» **Material provided**:
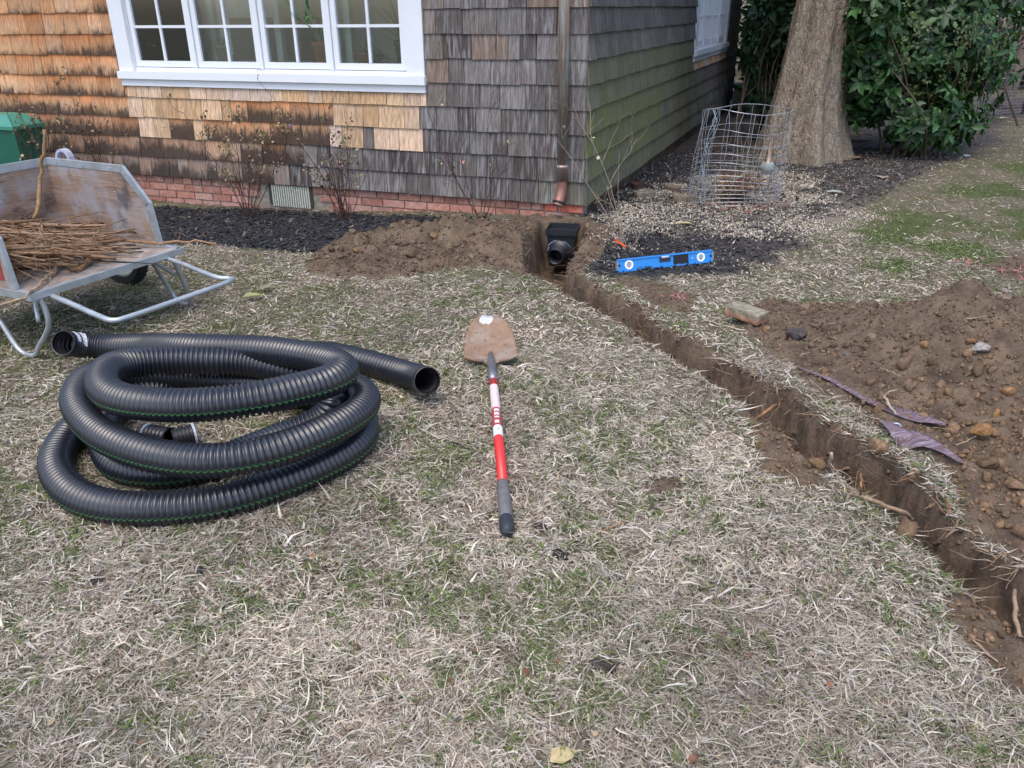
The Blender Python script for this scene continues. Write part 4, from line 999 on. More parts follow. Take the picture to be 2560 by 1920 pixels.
stick([at(170, 660, ZF+.02), at(185, 675, ZF+.015), at(205, 670, ZF+.015), at(222, 650, ZF+.02), at(250, 645, ZF+.02)], [.012, .011, .010, .011, .011], 'curled root knot with a pale cut end on the cart floor', col=(.27,.15,.085), sub=4)
stick([at(215, 632, ZF+.02), at(228, 605, ZF+.08), at(246, 575, ZF+.15)], [.005, .004, .003], 'short pale twig leaning up at the right side of the root heap', col=(.42,.32,.22))
stick([at(62, 700, ZF+.012), at(100, 668, ZF+.012)], [.004, .003], 'thin grey twig lying flat near the front corner of the cart floor', col=(.30,.24,.19))

# green storage box and grey plastic object behind the cart
MGREEN = attrmat('green plastic', .35, .08, 5, spec=.5)
c0 = hit(30, 308, K+nF*.62, nF)            # upper front right corner of the lid
c0 = np.array(c0); zt_ = c0[2]
bx_ = thing('storage_box', (c0[0]+wl[0]*.45, c0[1]+wl[1]*.45, -.12), 'dark green plastic storage box with a sloping lid against the shingles', 'storage box')
def gq(s, d, z): return c0+wl*s-nF*d+up3*(z-zt_)
B = MB(); B.cur = (.012,.11,.075); V = [gq(.03, .03, -.12), gq(1.2, .03, -.12), gq(1.2, .27, -.12), gq(.03, .27, -.12), gq(.0, .0, zt_-.06), gq(1.23, .0, zt_-.06), gq(1.23, .3, zt_-.06), gq(.0, .3, zt_-.06)]
B.add(V, [(0,1,5,4), (1,2,6,5), (2,3,7,6), (3,0,4,7), (0,3,2,1)]); B.build('body', MGREEN, bx_)
B = MB(); B.cur = (.045,.22,.165); e1, e2 = -.02, 1.25
V = [gq(e1, -.02, zt_-.06), gq(e2, -.02, zt_-.06), gq(e2, .32, zt_-.06), gq(e1, .32, zt_-.06), gq(e1, -.02, zt_-.03), gq(e2, -.02, zt_-.03), gq(e2, .32, zt_-.03), gq(e1, .32, zt_-.03), gq(.13, .07, zt_+.06), gq(1.1, .07, zt_+.06), gq(1.1, .24, zt_+.06), gq(.13, .24, zt_+.06)]
B.add(V, [(0,1,5,4), (1,2,6,5), (2,3,7,6), (3,0,4,7), (4,5,9,8), (5,6,10,9), (6,7,11,10), (7,4,8,11), (8,9,10,11), (0,3,2,1)]); B.build('lid', MGREEN, bx_)
MGREYP = attrmat('grey blue plastic', .5, .06, 10)
gb = hit(163, 398, K+nF*.55, nF); gw = thing('watering_can', (gb[0], gb[1], H(gb[0], gb[1])), 'pale grey plastic watering can whose arched handle shows above the cart panel', 'watering can')
B = MB(); B.cur = (.38,.41,.52); zb0 = H(gb[0], gb[1]); B.lathe((gb[0], gb[1], zb0), [(.001, .0), (.10, 0), (.115, .02), (.105, gb[2]-zb0-.02), (.08, gb[2]-zb0), (.001, gb[2]-zb0+.002)], 24); B.build('body', MGREYP, gw, smooth=True)
B = MB(); B.cur = (.40,.43,.54)
for dd in (-.018, .018):
    pass
aw = 9; Vh = []
for k in range(aw):
    a_ = math.pi*k/(aw-1)
    for (rr_, dz) in ((.085, 0), (.066, 0)):
        for dd in (-.03, .03): Vh.append(gb+wl*(rr_*math.cos(a_))+nF*dd+up3*(rr_*1.25*math.sin(a_)-.012))
Fh = []
for k in range(aw-1):
    a_, b2 = 4*k, 4*k+4; Fh += [(a_, a_+1, b2+1, b2), (a_+2, b2+2, b2+3, a_+3), (a_, b2, b2+2, a_+2), (a_+1, a_+3, b2+3, b2+1)]
B.add(Vh, Fh); B.build('handle', MGREYP, gw)

# ------------------------------------------------------------------ catch basin
MBLK = attrmat('black moulded plastic', .42, .15, 40, .15, 80, spec=.5)
bc = np.array([.395, 6.125]); ba = math.radians(-12); bx1 = np.array([math.cos(ba), math.sin(ba), 0]); by1 = np.array([-math.sin(ba), math.cos(ba), 0]); zr = .012
basin = thing('catch_basin', (bc[0], bc[1], -.30), 'square black plastic catch basin with round outlet set in the dug pit', 'drain basin')
bo = np.array([bc[0], bc[1], 0])
def bp(a, b2, z): return bo+bx1*a+by1*b2+up3*z
B = MB(); B.cur = (.018,.022,.028); hw = .112
for (a0, b0, ha, hb) in ((0, -hw, hw+.004, .004), (0, hw, hw+.004, .004), (-hw, 0, .004, hw-.004), (hw, 0, .004, hw-.004)): B.box(bp(a0, b0, zr-.02), (bx1, by1, up3), (ha, hb, .021))
B.build('rim', MBLK, basin)
B = MB(); B.cur = (.018,.022,.028); h0, h1_ = .104, .088
for sx, sy in ((1, 0), (-1, 0), (0, 1), (0, -1)):
    def cpt(h, z, q, inn): 
        hh = h-inn; return bp(sx*hh+(-sy)*q*hh, sy*hh+sx*q*hh, z)
    zt1, zb1 = zr-.042, -.27
    V = [cpt(h0, zt1, -1, 0), cpt(h0, zt1, 1, 0), cpt(h1_, zb1, 1, 0), cpt(h1_, zb1, -1, 0), cpt(h0, zt1, -1, .006), cpt(h0, zt1, 1, .006), cpt(h1_, zb1, 1, .006), cpt(h1_, zb1, -1, .006)]
    B.add(V, [(0,1,2,3), (7,6,5,4), (0,4,5,1), (3,2,6,7), (0,3,7,4), (1,5,6,2)])
B.box(bp(0, 0, -.268), (bx1, by1, up3), (.088, .088, .003)); B.box(bp(0, .06, zr-.07), (bx1, by1, up3), (.098, .040, .003), (.014,.02,.022))
for k in range(8): B.box(bp(-.09+k*.025, .02, zr-.066), (bx1, by1, up3), (.003, .004, .003), (.08,.09,.09))
B.build('body', MBLK, basin)
oa = -by1*1.0+bx1*(-.10)+up3*(-.05); oa /= np.linalg.norm(oa); oc = bp(-.012, -.096, -.158)
B = MB(); B.cur = (.016,.018,.023); B.lathe(oc, [(.093, -.004), (.095, .006), (.090, .016), (.070, .022), (.069, .045), (.062, .050), (.061, .115), (.058, .118), (.052, .118), (.050, .10), (.044, .095), (.042, -.01)], 40, oa); OUT = B.build('outlet', MBLK, basin, smooth=True)
B = MB(); B.cur = (.25,.36,.50)
def ringseg(a0, a1, r0, h):
    for k in range(8):
        q = math.radians(a0+(a1-a0)*(k+.5)/8); uu_ = bx1*math.cos(q)+up3*math.sin(q); B.box(oc+oa*h+uu_*r0, (uu_, np.cross(oa, uu_), oa), (.0028, r0*math.radians((a1-a0)/8)*.52, .002))
ringseg(100, 150, .093, .010); ringseg(20, 70, .093, .010); ringseg(60, 78, .082, .019); ringseg(150, 172, .082, .019)
B.build('moulded_marking', attrmat('pale blue lettering', .5), OUT)

# ------------------------------------------------------------------ spirit level
la, lb_ = atg(1541, 683, 0), atg(1783, 655, 0); lb_[2] = la[2] = max(la[2], H(la[0], la[1]))+.004
lx = lb_-la; lx[2] = 0; LL = np.linalg.norm(lx); lx /= LL; ly = np.array([lx[1], -lx[0], 0.])   # toward camera
zl = np.array(ly)*(-.25)+up3; zl /= np.linalg.norm(zl); lyy = np.cross(zl, lx); lyy = lyy if lyy@ly > 0 else -lyy
HL = .080
def lp(f, h, d=0): return la+lx*(f*LL)+zl*(h*HL)+lyy*d
lev = thing('spirit_level', lp(.5, 0), 'blue aluminium spirit level standing on edge on the mulch by the trench', 'spirit level')
MBLUE = attrmat('blue anodised aluminium', .35, .05, 30, spec=.5)
B = MB(); B.cur = (.02,.22,.62); ax_ = (lx, lyy, zl)
B.box(lp(.5, .06, 0), ax_, (LL*.485, .012, HL*.06)); B.box(lp(.5, .94, 0), ax_, (LL*.485, .012, HL*.06)); B.box(lp(.5, .5, 0), ax_, (LL*.485, .006, HL*.379))
B.build('body', MBLUE, lev)
for f in (.008, .992): B = MB(); B.cur = (.22,.23,.25); B.box(lp(f, .5), ax_, (LL*.0072, .0105, HL*.36)); B.build('end_cap', attrmat('grey cap', .5), lev)
MWH = attrmat('white plastic', .4, .03); MBK = attrmat('matt black', .5, .1)
for f in (.125, .865):
    B = MB(); B.cur = (.78,.80,.78); B.lathe(lp(f, .5, .006), [(HL*.36, 0), (HL*.36, .003), (HL*.24, .0035), (HL*.22, .0005)], 28, lyy); vl = B.build('vial_ring', MWH, lev)
    B = MB(); B.cur = (.32,.38,.46); B.lathe(lp(f, .5, .006), [(HL*.225, .0012), (.0005, .0014)], 24, lyy); B.box(lp(f, .5, .010), ax_, (.003, .002, HL*.2), (.25,.3,.36)); B.build('vial', attrmat('vial', .15), vl)
for f in (.03, .97): B = MB(); B.cur = (.01,.015,.05); B.lathe(lp(f, .5, .0063), [(HL*.10, 0), (HL*.10, .0005), (.0005, .0006)], 16, lyy); B.build('hanging_hole', MBK, lev)
B = MB(); B.cur = (.015,.017,.022); B.box(lp(.655, .5, .0072), ax_, (LL*.078, .0011, HL*.36)); B.build('badge', MBK, lev)
B = MB(); B.cur = (.03,.035,.05); B.box(lp(.49, .72, .0085), ax_, (LL*.056, .0025, HL*.27)); q = B.build('vial_window', MBK, lev)
B = MB(); B.cur = (.40,.45,.62); B.tube([lp(.452, .80, .013), lp(.528, .80, .013)], .0075, 10); B.build('vial', attrmat('vial clear', .15), q, smooth=True)
B = MB(); B.cur = (.55,.62,.7); B.lathe(lp(.775, .5, .0063), [(.006, 0), (.006, .002), (.0005, .0022)], 12, lyy); B.build('screw', attrmat('screw', .4, metal=.6), lev)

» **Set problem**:
Please take the lines from the beginning of the data above through the line holding "cart floor', col=(.30,.24,.19))" and transcribe them exactly, without any pictures.

» **Answer**:
The Blender Python script for this scene continues. Write part 4, from line 999 on. More parts follow. Take the picture to be 2560 by 1920 pixels.
stick([at(170, 660, ZF+.02), at(185, 675, ZF+.015), at(205, 670, ZF+.015), at(222, 650, ZF+.02), at(250, 645, ZF+.02)], [.012, .011, .010, .011, .011], 'curled root knot with a pale cut end on the cart floor', col=(.27,.15,.085), sub=4)
stick([at(215, 632, ZF+.02), at(228, 605, ZF+.08), at(246, 575, ZF+.15)], [.005, .004, .003], 'short pale twig leaning up at the right side of the root heap', col=(.42,.32,.22))
stick([at(62, 700, ZF+.012), at(100, 668, ZF+.012)], [.004, .003], 'thin grey twig lying flat near the front corner of the cart floor', col=(.30,.24,.19))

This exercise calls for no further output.